● Stated problem
Each line below that contains "scene" counts once; report the total and nothing more.
━━━
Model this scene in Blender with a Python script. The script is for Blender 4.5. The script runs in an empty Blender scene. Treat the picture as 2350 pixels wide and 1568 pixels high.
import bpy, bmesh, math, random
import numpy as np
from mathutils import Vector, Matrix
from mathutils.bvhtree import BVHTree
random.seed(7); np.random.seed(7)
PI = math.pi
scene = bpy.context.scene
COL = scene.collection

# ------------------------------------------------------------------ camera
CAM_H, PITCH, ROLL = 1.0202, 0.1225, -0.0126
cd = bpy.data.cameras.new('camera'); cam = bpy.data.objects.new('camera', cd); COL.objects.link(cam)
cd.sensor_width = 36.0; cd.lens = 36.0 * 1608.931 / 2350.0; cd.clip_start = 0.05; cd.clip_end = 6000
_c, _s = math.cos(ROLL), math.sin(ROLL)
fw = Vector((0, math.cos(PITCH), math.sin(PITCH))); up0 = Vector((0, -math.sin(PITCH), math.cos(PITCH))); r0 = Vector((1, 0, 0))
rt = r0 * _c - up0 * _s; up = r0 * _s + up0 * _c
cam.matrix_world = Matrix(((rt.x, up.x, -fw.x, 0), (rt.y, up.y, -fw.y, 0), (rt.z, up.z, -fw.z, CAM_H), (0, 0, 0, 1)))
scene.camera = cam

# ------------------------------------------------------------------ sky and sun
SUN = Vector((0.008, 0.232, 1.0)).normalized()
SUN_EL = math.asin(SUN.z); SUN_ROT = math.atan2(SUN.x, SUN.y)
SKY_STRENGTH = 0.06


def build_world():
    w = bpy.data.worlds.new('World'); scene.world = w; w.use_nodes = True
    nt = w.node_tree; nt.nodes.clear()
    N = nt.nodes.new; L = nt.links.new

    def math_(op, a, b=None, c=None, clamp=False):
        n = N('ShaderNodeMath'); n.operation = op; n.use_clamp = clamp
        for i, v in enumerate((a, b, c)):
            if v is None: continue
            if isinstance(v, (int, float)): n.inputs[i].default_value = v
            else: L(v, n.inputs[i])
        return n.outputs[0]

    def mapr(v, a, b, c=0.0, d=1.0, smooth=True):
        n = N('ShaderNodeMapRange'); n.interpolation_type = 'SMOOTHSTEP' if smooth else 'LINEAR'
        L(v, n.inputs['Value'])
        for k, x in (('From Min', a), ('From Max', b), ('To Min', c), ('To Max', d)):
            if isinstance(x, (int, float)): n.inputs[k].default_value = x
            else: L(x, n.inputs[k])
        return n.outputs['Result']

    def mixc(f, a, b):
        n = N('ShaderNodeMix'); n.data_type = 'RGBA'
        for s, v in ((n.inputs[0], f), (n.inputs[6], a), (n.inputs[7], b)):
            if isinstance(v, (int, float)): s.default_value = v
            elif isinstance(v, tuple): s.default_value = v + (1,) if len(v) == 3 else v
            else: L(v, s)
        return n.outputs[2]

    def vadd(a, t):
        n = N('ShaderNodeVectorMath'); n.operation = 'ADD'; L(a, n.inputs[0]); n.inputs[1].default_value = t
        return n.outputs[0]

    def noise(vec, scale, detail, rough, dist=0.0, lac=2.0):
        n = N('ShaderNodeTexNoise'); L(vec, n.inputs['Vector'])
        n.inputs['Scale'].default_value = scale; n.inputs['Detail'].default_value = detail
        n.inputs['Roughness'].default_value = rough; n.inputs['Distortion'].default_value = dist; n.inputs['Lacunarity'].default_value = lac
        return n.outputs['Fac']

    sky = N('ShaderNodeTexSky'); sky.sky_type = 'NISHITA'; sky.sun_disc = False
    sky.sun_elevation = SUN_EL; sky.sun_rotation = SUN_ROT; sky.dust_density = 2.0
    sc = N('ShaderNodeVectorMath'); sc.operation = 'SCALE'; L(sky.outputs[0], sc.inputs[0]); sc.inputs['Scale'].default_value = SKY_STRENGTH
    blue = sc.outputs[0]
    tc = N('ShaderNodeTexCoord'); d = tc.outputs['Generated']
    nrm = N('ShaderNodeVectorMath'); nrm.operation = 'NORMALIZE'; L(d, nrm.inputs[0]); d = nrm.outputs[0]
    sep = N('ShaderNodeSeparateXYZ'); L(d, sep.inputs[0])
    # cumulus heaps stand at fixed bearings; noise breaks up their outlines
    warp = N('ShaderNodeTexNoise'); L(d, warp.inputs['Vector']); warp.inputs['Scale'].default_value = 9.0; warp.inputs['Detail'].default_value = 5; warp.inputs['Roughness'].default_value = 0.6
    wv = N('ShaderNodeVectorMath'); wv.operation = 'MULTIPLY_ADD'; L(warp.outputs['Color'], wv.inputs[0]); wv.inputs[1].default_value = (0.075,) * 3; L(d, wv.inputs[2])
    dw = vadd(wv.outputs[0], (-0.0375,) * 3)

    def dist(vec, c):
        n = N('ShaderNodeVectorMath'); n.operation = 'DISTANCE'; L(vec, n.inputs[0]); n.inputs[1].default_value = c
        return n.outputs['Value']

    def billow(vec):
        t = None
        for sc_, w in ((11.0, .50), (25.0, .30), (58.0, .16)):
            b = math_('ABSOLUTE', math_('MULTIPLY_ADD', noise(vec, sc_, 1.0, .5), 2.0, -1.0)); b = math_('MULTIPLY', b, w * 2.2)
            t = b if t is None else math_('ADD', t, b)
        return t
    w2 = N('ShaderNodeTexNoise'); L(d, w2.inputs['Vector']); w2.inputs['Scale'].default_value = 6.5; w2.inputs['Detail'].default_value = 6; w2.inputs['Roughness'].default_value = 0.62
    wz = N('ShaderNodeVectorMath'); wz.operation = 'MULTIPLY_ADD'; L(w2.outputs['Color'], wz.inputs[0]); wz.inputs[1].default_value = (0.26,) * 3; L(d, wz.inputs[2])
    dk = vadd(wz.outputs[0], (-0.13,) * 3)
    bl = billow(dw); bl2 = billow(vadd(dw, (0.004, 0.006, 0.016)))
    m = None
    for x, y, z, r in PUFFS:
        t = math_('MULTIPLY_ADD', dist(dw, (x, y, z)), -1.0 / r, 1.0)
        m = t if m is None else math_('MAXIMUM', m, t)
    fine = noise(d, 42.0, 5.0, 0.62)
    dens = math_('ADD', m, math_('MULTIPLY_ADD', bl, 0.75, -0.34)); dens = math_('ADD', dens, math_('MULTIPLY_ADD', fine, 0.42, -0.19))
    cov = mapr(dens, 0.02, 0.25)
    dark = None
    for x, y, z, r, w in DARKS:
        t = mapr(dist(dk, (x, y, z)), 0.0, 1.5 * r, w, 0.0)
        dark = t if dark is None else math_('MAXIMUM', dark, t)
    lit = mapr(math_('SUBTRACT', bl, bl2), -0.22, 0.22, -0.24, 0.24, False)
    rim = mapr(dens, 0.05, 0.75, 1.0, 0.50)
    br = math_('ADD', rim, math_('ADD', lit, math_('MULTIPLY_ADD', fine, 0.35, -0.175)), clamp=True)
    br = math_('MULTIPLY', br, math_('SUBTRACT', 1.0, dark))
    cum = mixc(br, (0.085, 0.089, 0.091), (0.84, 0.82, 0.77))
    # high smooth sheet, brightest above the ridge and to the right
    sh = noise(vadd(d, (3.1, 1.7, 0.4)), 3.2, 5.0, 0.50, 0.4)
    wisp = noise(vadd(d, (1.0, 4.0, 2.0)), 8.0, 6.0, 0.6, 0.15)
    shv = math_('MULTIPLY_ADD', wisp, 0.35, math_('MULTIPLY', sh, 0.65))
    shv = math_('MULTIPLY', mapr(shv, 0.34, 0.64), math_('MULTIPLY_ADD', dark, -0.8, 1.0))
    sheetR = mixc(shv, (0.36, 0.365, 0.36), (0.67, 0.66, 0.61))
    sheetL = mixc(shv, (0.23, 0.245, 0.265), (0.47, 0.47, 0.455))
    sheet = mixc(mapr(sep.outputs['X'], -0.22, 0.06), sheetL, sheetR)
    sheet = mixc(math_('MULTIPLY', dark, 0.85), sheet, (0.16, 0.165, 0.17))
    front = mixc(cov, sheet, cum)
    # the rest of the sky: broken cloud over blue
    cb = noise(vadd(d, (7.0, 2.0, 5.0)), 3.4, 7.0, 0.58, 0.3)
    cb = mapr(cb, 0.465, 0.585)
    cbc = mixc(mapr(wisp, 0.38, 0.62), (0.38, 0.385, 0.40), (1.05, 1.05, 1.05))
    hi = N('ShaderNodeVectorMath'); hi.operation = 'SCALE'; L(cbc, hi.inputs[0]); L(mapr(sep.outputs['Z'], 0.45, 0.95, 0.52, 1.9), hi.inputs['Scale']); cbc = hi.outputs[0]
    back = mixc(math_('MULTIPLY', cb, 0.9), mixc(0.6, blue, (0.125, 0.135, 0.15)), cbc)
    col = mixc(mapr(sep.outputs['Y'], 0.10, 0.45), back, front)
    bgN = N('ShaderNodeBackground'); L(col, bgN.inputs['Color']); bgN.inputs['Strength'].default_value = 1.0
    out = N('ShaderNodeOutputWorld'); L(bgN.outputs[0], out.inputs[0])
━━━
● Solution to this problem
5